The CPU design works VERY well by simply screwing the cooling head to the underside of the plate near the location of the TEC stack. Even with multiple Zalman crown style coolers mounted under this plate and multiple high speed case-cooling fans ventilating the lower level the optical plate would still get a little warm (35? degrees). With the water cooling I can't tell when the cooling stack is on or off! With this setup I can hit -40C at the diodes and actually back off to prevent the reds moving too far toward the orange.
Be aware that the cooling tubes between the radiator and the head are very stiff and pretty short. Buy one before you engineer how you plan to mount the components. Also, include an on/off switch for the cooling stack so that you can run the reds and the projector at RT, without the enclosure, to align and focus the diodes. They don't then defocus or misalign when cold, in the designs I have shown in the videos.

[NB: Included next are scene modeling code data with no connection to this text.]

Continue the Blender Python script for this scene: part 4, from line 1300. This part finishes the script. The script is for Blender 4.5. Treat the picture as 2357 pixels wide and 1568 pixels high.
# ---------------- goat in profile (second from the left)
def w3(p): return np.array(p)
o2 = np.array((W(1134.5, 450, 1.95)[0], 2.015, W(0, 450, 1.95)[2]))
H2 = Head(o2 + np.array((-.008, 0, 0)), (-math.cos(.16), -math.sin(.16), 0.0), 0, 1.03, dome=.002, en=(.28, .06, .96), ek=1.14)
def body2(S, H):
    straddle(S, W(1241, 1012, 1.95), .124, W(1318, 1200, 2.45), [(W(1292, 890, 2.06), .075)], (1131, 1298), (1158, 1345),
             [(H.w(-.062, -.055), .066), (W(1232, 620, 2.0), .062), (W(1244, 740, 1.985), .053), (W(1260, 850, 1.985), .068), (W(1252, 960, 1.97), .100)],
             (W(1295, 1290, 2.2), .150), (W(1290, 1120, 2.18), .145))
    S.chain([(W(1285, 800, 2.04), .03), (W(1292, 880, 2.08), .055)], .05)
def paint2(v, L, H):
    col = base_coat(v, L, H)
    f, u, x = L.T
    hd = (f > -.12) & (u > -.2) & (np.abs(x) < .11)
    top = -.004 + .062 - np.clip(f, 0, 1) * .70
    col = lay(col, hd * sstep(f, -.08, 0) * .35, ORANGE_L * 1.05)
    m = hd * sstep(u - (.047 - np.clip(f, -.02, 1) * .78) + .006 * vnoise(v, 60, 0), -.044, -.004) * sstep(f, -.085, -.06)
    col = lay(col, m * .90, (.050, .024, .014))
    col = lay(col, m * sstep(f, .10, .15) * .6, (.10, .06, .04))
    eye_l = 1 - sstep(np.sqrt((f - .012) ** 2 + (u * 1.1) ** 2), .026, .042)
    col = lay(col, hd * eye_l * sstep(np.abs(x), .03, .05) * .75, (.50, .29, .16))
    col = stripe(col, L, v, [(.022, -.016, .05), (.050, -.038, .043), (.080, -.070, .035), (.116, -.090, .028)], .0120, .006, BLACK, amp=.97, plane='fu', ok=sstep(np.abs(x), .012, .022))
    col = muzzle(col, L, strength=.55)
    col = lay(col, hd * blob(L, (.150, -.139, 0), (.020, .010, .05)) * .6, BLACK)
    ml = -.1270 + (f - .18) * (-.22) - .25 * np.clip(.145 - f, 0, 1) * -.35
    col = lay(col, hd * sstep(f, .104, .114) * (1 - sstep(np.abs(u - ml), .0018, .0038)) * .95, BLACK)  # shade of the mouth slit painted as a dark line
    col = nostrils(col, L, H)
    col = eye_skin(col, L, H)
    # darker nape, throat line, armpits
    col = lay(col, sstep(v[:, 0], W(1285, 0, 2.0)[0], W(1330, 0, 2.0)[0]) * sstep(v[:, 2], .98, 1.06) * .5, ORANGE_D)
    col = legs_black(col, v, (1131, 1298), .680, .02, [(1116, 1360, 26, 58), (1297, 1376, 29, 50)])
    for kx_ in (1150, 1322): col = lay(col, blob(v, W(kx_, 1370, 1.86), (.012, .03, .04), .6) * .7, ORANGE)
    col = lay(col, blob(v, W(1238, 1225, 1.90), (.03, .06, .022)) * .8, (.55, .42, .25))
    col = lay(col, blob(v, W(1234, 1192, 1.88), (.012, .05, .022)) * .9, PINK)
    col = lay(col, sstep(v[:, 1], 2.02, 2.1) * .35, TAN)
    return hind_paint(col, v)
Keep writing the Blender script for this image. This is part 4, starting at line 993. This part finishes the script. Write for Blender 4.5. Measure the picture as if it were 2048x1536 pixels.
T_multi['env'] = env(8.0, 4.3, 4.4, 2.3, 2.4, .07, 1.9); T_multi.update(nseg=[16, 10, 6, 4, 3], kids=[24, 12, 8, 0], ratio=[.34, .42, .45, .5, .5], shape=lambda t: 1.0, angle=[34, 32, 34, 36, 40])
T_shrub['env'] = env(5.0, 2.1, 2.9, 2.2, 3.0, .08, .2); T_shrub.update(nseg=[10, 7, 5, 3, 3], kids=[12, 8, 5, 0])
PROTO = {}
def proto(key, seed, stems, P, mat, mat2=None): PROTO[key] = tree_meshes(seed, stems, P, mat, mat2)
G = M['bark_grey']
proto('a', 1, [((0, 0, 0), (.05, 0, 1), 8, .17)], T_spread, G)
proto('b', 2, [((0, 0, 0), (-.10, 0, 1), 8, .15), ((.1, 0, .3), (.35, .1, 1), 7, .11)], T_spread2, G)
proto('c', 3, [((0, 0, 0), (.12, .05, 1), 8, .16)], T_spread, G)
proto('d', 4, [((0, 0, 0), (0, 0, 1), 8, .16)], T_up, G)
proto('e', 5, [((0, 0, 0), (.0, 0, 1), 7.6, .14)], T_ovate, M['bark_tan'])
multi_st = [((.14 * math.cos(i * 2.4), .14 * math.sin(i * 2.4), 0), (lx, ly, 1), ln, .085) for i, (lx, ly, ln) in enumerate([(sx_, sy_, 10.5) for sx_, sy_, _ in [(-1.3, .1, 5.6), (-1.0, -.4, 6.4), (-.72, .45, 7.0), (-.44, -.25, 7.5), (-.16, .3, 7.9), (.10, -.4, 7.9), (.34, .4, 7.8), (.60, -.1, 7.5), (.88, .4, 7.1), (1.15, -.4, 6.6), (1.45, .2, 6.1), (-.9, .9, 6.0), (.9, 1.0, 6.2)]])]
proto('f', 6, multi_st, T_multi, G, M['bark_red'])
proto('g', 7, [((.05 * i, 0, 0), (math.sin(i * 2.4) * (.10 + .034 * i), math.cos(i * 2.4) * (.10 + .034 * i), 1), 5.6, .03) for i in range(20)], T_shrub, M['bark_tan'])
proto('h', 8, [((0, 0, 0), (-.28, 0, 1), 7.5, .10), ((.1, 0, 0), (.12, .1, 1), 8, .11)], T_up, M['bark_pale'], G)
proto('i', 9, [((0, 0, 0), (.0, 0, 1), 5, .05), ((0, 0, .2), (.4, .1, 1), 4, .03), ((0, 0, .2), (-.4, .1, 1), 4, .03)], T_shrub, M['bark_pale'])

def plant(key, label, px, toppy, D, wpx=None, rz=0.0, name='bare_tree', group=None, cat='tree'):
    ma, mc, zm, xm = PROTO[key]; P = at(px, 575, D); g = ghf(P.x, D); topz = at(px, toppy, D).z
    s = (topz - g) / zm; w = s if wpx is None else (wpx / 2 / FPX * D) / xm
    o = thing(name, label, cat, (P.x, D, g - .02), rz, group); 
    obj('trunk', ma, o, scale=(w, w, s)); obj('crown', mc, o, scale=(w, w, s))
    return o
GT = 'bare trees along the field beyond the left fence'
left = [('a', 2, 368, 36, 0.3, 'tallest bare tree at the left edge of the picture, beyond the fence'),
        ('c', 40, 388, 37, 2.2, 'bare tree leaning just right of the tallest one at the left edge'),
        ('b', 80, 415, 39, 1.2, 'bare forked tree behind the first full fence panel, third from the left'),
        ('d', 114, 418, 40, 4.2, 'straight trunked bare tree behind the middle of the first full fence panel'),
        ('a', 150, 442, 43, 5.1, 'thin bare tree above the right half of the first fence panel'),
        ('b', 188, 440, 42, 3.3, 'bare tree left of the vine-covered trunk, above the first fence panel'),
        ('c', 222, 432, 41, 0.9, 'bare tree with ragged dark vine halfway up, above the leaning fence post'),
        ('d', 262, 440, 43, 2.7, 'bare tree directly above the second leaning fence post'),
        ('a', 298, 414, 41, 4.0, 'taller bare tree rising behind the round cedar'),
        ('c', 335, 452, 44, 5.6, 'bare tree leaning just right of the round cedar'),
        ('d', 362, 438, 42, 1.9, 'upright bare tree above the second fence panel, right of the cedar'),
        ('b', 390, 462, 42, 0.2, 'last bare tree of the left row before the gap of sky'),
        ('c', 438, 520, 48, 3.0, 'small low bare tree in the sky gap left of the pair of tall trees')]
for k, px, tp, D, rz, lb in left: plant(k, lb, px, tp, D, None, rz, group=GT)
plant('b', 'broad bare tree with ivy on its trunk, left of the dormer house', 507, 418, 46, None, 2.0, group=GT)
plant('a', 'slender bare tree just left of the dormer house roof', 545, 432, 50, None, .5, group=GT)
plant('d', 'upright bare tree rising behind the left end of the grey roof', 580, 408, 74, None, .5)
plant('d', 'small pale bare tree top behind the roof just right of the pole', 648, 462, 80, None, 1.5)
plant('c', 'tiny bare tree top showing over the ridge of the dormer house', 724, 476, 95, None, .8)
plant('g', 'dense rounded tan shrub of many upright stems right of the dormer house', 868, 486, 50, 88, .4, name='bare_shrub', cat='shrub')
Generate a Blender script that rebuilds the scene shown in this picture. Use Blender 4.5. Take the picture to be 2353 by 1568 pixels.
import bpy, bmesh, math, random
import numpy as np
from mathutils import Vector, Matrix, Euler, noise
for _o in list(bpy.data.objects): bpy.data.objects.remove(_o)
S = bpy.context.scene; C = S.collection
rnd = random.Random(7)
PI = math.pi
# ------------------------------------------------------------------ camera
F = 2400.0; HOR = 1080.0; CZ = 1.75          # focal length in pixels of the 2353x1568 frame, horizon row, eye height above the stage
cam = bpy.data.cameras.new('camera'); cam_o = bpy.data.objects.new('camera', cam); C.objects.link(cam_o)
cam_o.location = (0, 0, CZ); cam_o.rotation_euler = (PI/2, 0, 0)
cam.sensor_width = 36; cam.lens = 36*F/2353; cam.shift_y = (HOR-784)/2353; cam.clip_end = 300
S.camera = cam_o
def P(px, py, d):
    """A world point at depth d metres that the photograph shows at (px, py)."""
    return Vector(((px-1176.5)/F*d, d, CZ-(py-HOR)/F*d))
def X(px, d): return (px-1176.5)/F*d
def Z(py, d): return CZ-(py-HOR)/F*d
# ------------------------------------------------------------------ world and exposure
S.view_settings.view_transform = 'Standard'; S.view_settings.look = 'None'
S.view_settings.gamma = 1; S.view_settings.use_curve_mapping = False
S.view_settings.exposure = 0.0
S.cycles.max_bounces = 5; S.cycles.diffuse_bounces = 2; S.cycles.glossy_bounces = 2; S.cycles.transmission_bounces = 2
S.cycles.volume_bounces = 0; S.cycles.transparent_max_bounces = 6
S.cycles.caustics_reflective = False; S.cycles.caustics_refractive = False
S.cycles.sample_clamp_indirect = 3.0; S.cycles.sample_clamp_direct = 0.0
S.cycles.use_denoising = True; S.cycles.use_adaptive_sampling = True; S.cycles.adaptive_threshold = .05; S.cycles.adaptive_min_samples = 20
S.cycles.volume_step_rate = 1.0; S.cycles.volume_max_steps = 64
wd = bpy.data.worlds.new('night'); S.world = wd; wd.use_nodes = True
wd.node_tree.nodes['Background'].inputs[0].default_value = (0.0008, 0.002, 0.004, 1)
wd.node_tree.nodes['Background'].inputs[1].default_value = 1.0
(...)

Thank you again "Mr Planters", I really can't express my appreciation for your thoughts and the videos you've shared with the community.
I may follow up with some more questions if you don't mind, and I will keep the community posted with my progress and any learnings.
Mountain Goat
Planters
If not cooling these diodes aggressively and only letting them run at ambient (plus a small fan to move air across them), how much power do you think we can extract out of 2 combined with a PBS?
I think you can produce 2W with the same margin of safety. This is allowing for combining losses prior to the 2W output. You will probably be producing near 642nm at that current and therefore the red will look about 1/2 as bright as with aggressive cooling. I am making these estimates based on the tests where I measure the efficiency gains as well as the wavelength shifts as they cool.